Written exercise
Repeat the material exactly from its first line to the line that includes "B.obj('reed_field',M_reed,smooth=True)". Skip pictures.

···

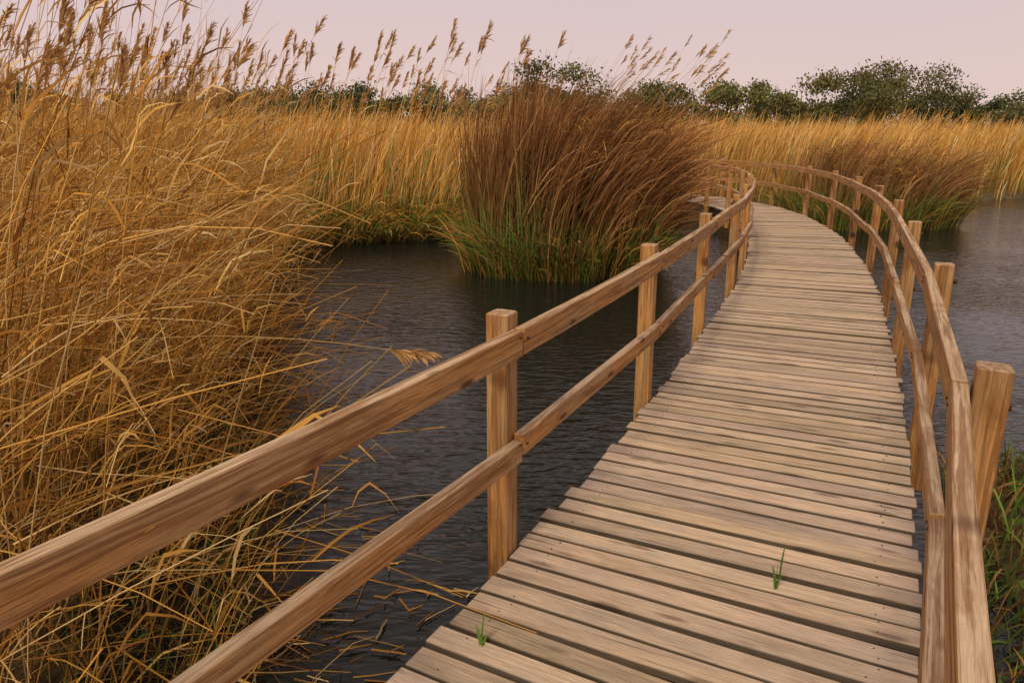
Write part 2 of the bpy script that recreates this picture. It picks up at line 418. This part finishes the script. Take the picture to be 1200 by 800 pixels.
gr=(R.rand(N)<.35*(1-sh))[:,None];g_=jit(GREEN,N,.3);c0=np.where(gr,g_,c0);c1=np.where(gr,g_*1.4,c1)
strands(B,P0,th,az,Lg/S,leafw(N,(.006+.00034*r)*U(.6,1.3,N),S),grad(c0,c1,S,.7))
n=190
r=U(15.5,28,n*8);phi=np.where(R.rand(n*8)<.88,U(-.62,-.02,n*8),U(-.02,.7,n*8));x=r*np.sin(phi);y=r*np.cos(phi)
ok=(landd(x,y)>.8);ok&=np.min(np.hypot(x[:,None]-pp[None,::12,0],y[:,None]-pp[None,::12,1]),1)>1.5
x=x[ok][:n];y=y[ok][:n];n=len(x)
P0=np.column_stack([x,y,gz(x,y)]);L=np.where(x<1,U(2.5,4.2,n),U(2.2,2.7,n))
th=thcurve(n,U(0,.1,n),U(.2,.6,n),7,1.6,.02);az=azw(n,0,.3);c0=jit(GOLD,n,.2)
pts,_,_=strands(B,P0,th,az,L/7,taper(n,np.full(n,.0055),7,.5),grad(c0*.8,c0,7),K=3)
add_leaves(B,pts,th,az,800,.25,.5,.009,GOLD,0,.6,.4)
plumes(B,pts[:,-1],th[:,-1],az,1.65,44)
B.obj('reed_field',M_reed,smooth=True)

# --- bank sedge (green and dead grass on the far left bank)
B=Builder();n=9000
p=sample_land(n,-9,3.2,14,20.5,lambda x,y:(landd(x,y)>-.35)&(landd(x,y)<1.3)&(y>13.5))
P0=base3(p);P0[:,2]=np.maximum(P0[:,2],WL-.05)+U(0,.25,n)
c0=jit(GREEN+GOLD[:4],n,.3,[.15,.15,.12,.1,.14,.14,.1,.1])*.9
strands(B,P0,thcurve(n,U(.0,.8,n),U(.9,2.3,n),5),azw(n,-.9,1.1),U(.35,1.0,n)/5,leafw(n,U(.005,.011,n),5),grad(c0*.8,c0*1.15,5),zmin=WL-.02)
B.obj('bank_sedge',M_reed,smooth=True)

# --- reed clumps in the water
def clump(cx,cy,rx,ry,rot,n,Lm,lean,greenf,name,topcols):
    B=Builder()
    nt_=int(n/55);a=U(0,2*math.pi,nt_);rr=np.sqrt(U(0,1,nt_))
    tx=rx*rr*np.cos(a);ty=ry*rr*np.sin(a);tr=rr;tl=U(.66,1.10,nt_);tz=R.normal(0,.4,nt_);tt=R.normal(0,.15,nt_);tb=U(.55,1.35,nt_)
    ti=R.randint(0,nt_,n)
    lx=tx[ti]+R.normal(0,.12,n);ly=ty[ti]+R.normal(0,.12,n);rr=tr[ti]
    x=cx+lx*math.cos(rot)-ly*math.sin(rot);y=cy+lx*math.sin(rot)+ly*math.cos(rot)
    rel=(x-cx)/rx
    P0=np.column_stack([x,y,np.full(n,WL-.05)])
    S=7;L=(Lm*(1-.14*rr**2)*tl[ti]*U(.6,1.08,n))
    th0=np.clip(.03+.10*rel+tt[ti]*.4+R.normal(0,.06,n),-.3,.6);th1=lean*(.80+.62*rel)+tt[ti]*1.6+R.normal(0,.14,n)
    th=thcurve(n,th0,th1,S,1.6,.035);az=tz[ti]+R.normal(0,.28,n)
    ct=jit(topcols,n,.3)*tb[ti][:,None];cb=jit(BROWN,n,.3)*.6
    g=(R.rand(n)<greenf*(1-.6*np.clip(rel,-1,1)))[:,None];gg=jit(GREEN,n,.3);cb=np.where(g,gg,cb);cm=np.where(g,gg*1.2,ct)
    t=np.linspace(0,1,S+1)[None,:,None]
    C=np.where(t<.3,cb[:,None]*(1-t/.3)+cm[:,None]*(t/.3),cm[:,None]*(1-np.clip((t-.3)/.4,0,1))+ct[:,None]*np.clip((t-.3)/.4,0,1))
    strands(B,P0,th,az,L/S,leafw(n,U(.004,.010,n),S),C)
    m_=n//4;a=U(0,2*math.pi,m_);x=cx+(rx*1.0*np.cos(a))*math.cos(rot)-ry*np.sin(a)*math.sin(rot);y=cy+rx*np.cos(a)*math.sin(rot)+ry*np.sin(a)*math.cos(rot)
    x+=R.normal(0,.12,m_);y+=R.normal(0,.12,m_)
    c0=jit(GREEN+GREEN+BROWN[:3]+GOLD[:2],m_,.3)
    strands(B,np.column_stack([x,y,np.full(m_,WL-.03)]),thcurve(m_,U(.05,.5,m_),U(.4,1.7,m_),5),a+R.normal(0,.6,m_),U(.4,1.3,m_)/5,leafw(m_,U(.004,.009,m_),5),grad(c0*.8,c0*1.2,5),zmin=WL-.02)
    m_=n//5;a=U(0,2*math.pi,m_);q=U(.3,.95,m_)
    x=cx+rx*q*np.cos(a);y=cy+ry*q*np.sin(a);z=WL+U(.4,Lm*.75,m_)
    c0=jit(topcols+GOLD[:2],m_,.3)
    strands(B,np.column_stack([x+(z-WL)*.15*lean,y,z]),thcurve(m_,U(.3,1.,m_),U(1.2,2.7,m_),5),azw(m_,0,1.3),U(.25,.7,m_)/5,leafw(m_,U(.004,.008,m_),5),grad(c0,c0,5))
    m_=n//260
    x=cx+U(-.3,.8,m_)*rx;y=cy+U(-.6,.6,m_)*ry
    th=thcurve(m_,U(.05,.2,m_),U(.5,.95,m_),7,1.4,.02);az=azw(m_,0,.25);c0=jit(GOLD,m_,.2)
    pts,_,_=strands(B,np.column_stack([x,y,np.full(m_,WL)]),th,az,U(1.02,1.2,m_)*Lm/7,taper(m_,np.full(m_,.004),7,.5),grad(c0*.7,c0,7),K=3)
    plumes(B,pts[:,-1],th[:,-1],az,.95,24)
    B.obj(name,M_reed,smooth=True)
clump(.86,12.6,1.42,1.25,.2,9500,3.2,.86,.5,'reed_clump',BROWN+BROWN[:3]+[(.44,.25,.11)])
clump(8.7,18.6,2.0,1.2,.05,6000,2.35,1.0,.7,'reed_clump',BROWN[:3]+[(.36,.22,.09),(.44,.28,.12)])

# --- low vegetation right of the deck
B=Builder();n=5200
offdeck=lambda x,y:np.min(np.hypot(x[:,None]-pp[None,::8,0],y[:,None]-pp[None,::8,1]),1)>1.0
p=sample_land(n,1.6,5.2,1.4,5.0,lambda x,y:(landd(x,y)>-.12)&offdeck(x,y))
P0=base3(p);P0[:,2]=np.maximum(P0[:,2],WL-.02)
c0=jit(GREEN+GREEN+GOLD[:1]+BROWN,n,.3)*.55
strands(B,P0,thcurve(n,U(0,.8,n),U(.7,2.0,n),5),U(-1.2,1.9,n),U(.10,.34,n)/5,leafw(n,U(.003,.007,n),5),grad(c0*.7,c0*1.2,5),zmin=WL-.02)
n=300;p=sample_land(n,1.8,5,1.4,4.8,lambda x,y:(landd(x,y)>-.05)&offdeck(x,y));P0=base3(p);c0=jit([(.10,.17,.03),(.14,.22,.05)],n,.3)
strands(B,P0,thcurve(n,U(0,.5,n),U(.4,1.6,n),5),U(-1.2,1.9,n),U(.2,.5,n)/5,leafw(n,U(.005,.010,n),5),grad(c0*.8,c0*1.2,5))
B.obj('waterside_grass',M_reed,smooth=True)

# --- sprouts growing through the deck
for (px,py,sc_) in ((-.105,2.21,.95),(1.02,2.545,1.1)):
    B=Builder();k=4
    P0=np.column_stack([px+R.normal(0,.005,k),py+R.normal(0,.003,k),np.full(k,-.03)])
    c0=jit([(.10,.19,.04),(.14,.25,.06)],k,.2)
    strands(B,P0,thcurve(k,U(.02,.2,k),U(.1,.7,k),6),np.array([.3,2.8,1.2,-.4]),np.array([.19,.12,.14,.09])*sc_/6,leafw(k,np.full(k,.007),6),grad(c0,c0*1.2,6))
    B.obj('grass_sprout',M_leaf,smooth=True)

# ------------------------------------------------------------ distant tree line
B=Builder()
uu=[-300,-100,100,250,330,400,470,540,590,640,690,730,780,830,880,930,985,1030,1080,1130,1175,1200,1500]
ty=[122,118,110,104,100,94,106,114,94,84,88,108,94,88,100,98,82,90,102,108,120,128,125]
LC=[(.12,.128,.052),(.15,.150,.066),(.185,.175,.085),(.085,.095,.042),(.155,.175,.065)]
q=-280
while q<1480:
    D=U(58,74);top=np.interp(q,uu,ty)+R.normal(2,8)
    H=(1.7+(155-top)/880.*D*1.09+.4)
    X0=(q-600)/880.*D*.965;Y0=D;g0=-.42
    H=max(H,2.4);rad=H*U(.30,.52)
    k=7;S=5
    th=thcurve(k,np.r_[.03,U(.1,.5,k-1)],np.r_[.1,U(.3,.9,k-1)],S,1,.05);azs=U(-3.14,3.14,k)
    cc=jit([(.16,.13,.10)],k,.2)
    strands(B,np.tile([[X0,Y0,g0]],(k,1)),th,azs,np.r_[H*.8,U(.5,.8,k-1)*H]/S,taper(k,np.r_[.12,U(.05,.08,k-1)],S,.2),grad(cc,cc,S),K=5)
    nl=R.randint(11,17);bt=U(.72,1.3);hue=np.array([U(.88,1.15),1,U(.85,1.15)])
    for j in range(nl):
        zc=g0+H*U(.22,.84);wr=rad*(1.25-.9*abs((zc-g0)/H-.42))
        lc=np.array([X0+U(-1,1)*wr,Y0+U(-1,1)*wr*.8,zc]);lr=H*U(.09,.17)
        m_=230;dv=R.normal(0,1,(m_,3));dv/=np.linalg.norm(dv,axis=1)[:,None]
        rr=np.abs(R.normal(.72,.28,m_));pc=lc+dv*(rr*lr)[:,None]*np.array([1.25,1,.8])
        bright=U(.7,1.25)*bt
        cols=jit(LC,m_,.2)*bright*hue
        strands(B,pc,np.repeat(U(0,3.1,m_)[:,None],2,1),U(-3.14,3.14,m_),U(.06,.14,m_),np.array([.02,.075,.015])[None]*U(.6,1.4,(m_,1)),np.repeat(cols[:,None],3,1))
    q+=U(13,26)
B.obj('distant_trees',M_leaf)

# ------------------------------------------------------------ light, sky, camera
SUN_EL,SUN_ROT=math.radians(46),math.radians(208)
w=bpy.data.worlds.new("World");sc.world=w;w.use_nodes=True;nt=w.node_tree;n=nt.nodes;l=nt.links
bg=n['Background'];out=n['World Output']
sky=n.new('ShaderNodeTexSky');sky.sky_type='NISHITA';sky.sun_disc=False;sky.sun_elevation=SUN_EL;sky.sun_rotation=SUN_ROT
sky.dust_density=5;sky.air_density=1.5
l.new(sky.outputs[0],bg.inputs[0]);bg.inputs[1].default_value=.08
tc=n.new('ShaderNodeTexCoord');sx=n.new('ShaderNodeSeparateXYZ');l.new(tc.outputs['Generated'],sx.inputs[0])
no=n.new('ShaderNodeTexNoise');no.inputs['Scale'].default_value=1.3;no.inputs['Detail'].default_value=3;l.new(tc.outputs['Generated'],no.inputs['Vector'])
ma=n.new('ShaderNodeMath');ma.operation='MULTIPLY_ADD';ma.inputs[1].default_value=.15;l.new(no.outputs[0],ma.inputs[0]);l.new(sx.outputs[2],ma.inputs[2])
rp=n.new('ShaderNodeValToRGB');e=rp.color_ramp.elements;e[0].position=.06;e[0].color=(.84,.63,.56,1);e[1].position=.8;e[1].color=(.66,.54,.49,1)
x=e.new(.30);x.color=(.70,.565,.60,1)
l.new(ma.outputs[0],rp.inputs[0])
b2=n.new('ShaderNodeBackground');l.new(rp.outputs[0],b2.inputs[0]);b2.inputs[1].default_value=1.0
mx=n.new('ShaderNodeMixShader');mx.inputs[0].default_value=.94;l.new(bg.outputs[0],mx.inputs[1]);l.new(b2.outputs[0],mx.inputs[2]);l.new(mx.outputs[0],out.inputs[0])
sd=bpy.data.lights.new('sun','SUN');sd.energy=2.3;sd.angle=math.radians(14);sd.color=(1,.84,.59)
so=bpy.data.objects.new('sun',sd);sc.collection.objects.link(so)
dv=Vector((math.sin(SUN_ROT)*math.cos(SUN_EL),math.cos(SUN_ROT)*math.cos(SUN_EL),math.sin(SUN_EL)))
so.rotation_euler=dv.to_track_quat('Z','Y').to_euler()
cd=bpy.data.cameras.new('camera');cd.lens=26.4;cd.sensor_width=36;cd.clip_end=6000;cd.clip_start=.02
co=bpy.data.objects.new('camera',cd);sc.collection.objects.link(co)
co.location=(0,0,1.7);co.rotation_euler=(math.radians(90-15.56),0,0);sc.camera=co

···

Exercise response
Write part 2 of the bpy script that recreates this picture. It picks up at line 418. This part finishes the script. Take the picture to be 1200 by 800 pixels.
gr=(R.rand(N)<.35*(1-sh))[:,None];g_=jit(GREEN,N,.3);c0=np.where(gr,g_,c0);c1=np.where(gr,g_*1.4,c1)
strands(B,P0,th,az,Lg/S,leafw(N,(.006+.00034*r)*U(.6,1.3,N),S),grad(c0,c1,S,.7))
n=190
r=U(15.5,28,n*8);phi=np.where(R.rand(n*8)<.88,U(-.62,-.02,n*8),U(-.02,.7,n*8));x=r*np.sin(phi);y=r*np.cos(phi)
ok=(landd(x,y)>.8);ok&=np.min(np.hypot(x[:,None]-pp[None,::12,0],y[:,None]-pp[None,::12,1]),1)>1.5
x=x[ok][:n];y=y[ok][:n];n=len(x)
P0=np.column_stack([x,y,gz(x,y)]);L=np.where(x<1,U(2.5,4.2,n),U(2.2,2.7,n))
th=thcurve(n,U(0,.1,n),U(.2,.6,n),7,1.6,.02);az=azw(n,0,.3);c0=jit(GOLD,n,.2)
pts,_,_=strands(B,P0,th,az,L/7,taper(n,np.full(n,.0055),7,.5),grad(c0*.8,c0,7),K=3)
add_leaves(B,pts,th,az,800,.25,.5,.009,GOLD,0,.6,.4)
plumes(B,pts[:,-1],th[:,-1],az,1.65,44)
B.obj('reed_field',M_reed,smooth=True)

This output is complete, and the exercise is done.